Him: Can you describe the word?
Her: Yes.
*walks past German Shepherd and nods* Officer…
waiter: have a good day
me: love you too
If you think you’re socially awkward, one time a woman I barely know was pointing to something on my shirt and I thought she wanted to start a finger sword fight with me.
interviewer: we like to think of ourselves as a family. we like to have fun.
me: well, which is it?
So, if you get pregnant in Vegas, does the baby have to stay there?
Sue from work says putting zucchini in her brownie makes it incredibly moist. I told Sue I’ve had similar successes.

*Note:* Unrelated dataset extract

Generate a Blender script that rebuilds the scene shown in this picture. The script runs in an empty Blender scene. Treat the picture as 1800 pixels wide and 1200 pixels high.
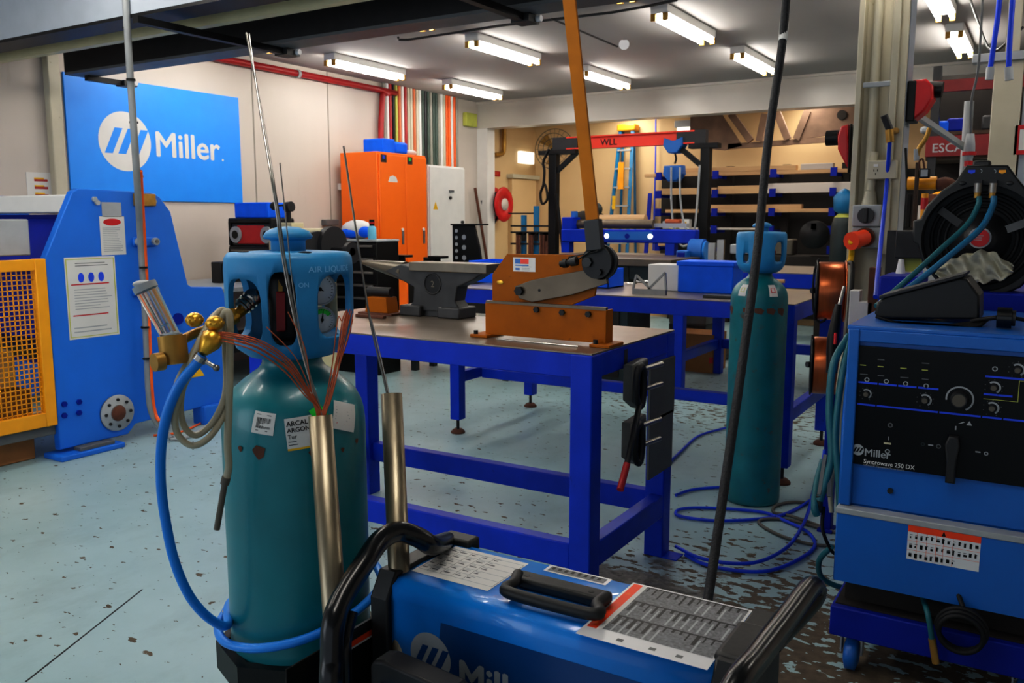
import bpy, bmesh, math, random
from mathutils import Vector, Matrix, Euler
random.seed(7)
C = bpy.context.scene.collection
PI = math.pi
V = Vector
# ------------------------------------------------------------------ camera geometry (a real camera, 1.5 m above the floor)
H = 1.5; FPX = 1520.0; YAW = math.radians(31.6); PIT = math.atan((600-385)/FPX)
_R = V((math.cos(YAW), math.sin(YAW), 0)); _f = V((-math.sin(YAW), math.cos(YAW), 0))
_F = V((math.cos(PIT)*_f.x, math.cos(PIT)*_f.y, -math.sin(PIT))); _U = V((math.sin(PIT)*_f.x, math.sin(PIT)*_f.y, math.cos(PIT)))
def _ray(x, y): return _F + _R*((x-900)/FPX) + _U*((600-y)/FPX)
# survey helpers: where a sight line meets a known wall / height / front plane of the workshop
def aZ(x, y, z): d = _ray(x, y); return V((0,0,H)) + d*((z-H)/d.z)
def aX(x, y, x0): d = _ray(x, y); return V((0,0,H)) + d*(x0/d.x)
def aY(x, y, y0): d = _ray(x, y); return V((0,0,H)) + d*(y0/d.y)
def aD(x, y, t): return V((0,0,H)) + _ray(x, y)*t
cam = bpy.data.cameras.new('camera'); co = bpy.data.objects.new('camera', cam); C.objects.link(co)
co.location = (0,0,H); co.rotation_euler = (PI/2-PIT, 0, YAW)
cam.sensor_width = 36; cam.lens = FPX/1800*36; cam.clip_end = 100; cam.clip_start = .05
cam.dof.use_dof = True; cam.dof.focus_distance = 2.3; cam.dof.aperture_fstop = 9
bpy.context.scene.camera = co
# ------------------------------------------------------------------ materials
def lin(h):
    h = h.lstrip('#'); c = [int(h[i:i+2], 16)/255 for i in (0,2,4)]
    return tuple(((v/12.92) if v <= .04045 else ((v+.055)/1.055)**2.4) for v in c) + (1,)
M = {}
def mat(name, col, rough=.5, metal=0, var=.12, scale=8, bump=0, col2=None, c2pos=(.55,.62), spec=.5, stretch=(1,1,1), coat=0):
    m = bpy.data.materials.new(name); m.use_nodes = True; nt = m.node_tree; N = nt.nodes; L = nt.links
    b = N['Principled BSDF']; b.inputs['Roughness'].default_value = rough; b.inputs['Metallic'].default_value = metal
    b.inputs['Specular IOR Level'].default_value = spec
    b.inputs['Coat Weight'].default_value = coat
    tc = N.new('ShaderNodeTexCoord'); mp = N.new('ShaderNodeMapping'); mp.inputs['Scale'].default_value = stretch
    L.new(tc.outputs['Object'], mp.inputs[0])
    n = N.new('ShaderNodeTexNoise'); n.inputs['Scale'].default_value = scale; n.inputs['Detail'].default_value = 5
    L.new(mp.outputs[0], n.inputs['Vector'])
    c = lin(col); r = N.new('ShaderNodeValToRGB')
    r.color_ramp.elements[0].position = .3; r.color_ramp.elements[1].position = .7
    r.color_ramp.elements[0].color = tuple(v*(1-var) for v in c[:3])+(1,)
    r.color_ramp.elements[1].color = tuple(min(1, v*(1+var)) for v in c[:3])+(1,)
    L.new(n.outputs['Fac'], r.inputs[0]); out = r.outputs[0]
    if col2:
        n2 = N.new('ShaderNodeTexNoise'); n2.inputs['Scale'].default_value = scale*1.7; n2.inputs['Detail'].default_value = 7; n2.inputs['Roughness'].default_value = .65
        L.new(mp.outputs[0], n2.inputs['Vector'])
        r2 = N.new('ShaderNodeValToRGB'); r2.color_ramp.elements[0].position = c2pos[0]; r2.color_ramp.elements[1].position = c2pos[1]
        L.new(n2.outputs['Fac'], r2.inputs[0])
        mx = N.new('ShaderNodeMixRGB'); L.new(r2.outputs[0], mx.inputs[0]); L.new(out, mx.inputs[1]); mx.inputs[2].default_value = lin(col2); out = mx.outputs[0]
    L.new(out, b.inputs['Base Color'])
    if bump:
        bp = N.new('ShaderNodeBump'); bp.inputs['Strength'].default_value = bump; bp.inputs['Distance'].default_value = .01
        L.new(n.outputs['Fac'], bp.inputs['Height']); L.new(bp.outputs[0], b.inputs['Normal'])
    M[name] = m; return m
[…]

As long as you don’t ever give them your real name they can’t accuse you of not keeping the mystery alive in your relationship
I got invited to an acquaintance’s baby shower, I thought I bought teeth rings, I bought this woman’s baby a freaking dog toy. 🙃
My husband reprogrammed my radio stations to country so I pulled over and set the car on fire.
[Planning a heist]
ME: Did you scope the place out?
PARTNER: Yes, they have two armed guards
ME: So we’re evenly matched in terms of limbs
Facebook: Do you know this person?
Me: Yes!
Facebook: Do you want to connect?
Me: Absolutely not.
*seductively wipes mashed potatoes from my eyebrow*
Him: I started dating a younger woman…. She’s sixty-five.
Me: And her parents are OK with this?
Before kids: I’m going to age like fine wine.
After kids: I’m aging like cheese. Left outside.
No, I DON’T know the lyrics. I just want to make the noises.
Holy shit. I just remembered I was in Twilight.
Not ALL my jumpsuits are for crime fighting. One is for leisure fighting.